▸ Directions for this task: Locate each line of the material that contains "scene", then return it.

▸ Source material:
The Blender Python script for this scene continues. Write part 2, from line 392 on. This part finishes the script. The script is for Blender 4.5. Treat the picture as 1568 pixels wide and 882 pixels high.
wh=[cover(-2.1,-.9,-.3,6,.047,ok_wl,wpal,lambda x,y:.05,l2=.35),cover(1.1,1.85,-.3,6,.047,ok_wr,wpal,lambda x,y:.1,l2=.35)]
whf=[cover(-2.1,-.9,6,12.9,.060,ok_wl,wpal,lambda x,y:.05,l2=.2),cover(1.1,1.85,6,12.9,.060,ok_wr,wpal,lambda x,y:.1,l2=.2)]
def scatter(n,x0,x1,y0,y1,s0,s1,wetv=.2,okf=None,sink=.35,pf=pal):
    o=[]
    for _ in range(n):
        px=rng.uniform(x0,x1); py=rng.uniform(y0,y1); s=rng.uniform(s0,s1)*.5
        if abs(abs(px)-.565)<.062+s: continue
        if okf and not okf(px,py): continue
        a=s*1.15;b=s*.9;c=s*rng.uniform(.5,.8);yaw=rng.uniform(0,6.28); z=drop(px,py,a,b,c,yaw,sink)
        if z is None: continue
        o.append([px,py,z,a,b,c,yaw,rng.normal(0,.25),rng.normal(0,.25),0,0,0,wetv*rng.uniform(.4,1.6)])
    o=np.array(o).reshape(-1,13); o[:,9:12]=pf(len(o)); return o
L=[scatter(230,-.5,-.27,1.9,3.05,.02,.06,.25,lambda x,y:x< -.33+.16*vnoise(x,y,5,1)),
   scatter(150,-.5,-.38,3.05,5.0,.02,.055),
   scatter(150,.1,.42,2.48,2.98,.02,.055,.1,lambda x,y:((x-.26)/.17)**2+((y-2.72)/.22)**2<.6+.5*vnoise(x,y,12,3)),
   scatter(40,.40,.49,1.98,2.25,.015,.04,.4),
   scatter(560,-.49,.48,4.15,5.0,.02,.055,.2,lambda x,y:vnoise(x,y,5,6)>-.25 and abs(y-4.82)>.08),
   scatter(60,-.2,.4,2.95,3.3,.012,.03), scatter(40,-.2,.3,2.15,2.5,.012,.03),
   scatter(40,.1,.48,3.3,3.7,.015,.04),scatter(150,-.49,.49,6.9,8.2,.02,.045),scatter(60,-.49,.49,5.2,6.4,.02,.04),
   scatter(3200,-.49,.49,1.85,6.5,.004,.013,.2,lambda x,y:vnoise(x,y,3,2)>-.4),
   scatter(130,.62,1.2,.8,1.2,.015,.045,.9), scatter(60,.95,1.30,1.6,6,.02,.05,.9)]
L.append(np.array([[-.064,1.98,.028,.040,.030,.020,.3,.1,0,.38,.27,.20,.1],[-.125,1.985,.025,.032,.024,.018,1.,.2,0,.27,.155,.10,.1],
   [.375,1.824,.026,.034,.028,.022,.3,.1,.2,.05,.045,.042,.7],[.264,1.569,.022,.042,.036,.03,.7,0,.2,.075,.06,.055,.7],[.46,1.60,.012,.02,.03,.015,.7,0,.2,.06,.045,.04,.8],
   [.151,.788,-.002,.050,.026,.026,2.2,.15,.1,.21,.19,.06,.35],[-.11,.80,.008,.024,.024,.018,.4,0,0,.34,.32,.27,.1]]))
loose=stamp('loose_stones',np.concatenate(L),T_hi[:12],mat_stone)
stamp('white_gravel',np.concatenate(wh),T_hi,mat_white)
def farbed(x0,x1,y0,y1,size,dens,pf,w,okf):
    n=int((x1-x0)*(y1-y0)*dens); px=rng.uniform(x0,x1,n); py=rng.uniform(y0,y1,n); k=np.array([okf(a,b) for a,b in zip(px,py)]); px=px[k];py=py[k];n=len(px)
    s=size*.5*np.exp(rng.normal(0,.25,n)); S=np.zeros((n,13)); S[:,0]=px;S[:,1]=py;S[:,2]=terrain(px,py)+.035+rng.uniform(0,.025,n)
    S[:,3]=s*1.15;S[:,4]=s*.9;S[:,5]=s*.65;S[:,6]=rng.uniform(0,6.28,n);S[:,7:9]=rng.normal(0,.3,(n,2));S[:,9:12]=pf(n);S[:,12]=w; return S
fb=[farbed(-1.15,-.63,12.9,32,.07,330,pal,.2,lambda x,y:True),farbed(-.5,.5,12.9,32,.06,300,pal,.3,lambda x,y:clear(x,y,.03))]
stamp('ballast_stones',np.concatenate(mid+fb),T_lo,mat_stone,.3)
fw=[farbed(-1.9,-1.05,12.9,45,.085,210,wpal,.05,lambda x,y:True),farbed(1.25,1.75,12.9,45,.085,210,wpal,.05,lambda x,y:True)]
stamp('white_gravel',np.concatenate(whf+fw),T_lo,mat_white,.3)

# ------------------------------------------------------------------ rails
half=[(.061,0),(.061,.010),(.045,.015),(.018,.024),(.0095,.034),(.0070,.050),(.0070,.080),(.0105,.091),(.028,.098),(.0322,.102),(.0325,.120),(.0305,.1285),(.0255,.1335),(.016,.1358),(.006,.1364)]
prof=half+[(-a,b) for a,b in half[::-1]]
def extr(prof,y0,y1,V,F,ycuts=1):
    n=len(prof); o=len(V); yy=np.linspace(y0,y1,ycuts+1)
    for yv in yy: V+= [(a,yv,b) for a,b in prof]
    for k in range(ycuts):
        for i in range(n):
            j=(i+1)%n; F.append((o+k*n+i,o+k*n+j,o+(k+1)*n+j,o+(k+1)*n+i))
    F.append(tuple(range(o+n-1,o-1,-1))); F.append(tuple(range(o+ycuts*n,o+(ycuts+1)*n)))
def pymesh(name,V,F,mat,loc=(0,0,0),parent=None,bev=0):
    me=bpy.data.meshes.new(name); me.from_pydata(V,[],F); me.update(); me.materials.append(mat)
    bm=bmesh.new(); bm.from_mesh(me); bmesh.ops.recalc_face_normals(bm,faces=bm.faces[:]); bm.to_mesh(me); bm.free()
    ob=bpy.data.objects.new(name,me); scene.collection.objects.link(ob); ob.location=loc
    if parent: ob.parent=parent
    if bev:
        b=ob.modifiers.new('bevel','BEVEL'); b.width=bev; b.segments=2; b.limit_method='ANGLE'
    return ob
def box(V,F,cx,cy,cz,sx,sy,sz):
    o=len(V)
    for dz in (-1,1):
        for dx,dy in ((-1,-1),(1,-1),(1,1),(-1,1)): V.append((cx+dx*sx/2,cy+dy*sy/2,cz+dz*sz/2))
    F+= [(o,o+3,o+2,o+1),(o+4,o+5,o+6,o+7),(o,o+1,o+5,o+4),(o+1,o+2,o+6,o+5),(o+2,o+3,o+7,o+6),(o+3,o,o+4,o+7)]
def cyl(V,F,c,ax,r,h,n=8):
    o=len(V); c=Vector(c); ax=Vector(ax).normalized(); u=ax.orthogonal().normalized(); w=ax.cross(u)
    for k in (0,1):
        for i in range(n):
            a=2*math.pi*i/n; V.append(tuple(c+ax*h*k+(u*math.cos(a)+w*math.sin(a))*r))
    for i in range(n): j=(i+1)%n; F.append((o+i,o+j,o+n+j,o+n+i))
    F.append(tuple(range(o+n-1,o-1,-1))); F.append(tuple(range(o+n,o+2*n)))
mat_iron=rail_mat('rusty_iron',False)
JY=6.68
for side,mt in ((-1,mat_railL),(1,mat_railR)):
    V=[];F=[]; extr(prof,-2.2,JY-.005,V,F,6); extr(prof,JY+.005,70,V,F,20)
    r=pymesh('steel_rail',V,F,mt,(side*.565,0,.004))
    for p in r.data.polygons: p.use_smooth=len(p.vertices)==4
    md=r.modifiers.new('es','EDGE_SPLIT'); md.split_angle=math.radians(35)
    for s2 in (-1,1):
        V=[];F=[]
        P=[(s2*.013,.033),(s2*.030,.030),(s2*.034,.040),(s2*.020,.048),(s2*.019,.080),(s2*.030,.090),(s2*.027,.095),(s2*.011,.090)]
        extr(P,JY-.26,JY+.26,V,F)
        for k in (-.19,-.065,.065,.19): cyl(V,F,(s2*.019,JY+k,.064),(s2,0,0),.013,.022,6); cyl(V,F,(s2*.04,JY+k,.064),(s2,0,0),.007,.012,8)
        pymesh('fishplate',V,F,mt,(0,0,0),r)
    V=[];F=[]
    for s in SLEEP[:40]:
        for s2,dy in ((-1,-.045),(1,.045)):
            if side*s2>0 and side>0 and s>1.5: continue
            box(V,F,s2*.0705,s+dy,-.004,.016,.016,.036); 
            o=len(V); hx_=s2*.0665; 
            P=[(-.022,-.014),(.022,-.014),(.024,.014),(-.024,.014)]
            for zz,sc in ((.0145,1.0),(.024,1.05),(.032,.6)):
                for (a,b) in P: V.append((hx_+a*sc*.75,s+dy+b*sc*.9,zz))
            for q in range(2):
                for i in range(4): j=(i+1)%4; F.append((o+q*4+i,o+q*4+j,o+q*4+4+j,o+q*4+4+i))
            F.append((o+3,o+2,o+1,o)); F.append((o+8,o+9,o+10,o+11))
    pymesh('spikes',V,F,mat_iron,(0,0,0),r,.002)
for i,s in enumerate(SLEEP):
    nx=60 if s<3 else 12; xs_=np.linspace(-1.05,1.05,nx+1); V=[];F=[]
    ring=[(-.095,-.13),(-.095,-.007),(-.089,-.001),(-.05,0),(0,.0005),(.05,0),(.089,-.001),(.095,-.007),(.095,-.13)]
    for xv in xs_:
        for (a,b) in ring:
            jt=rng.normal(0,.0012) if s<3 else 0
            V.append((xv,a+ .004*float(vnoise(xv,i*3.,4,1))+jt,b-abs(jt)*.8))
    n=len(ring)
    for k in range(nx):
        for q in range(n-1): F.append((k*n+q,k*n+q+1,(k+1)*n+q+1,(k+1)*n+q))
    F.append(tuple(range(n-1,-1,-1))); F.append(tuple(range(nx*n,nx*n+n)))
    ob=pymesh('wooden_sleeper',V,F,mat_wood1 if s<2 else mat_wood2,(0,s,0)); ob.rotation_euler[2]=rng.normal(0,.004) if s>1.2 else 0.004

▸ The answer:
The Blender Python script for this scene continues. Write part 2, from line 392 on. This part finishes the script. The script is for Blender 4.5. Treat the picture as 1568 pixels wide and 882 pixels high.
    ob=bpy.data.objects.new(name,me); scene.collection.objects.link(ob); ob.location=loc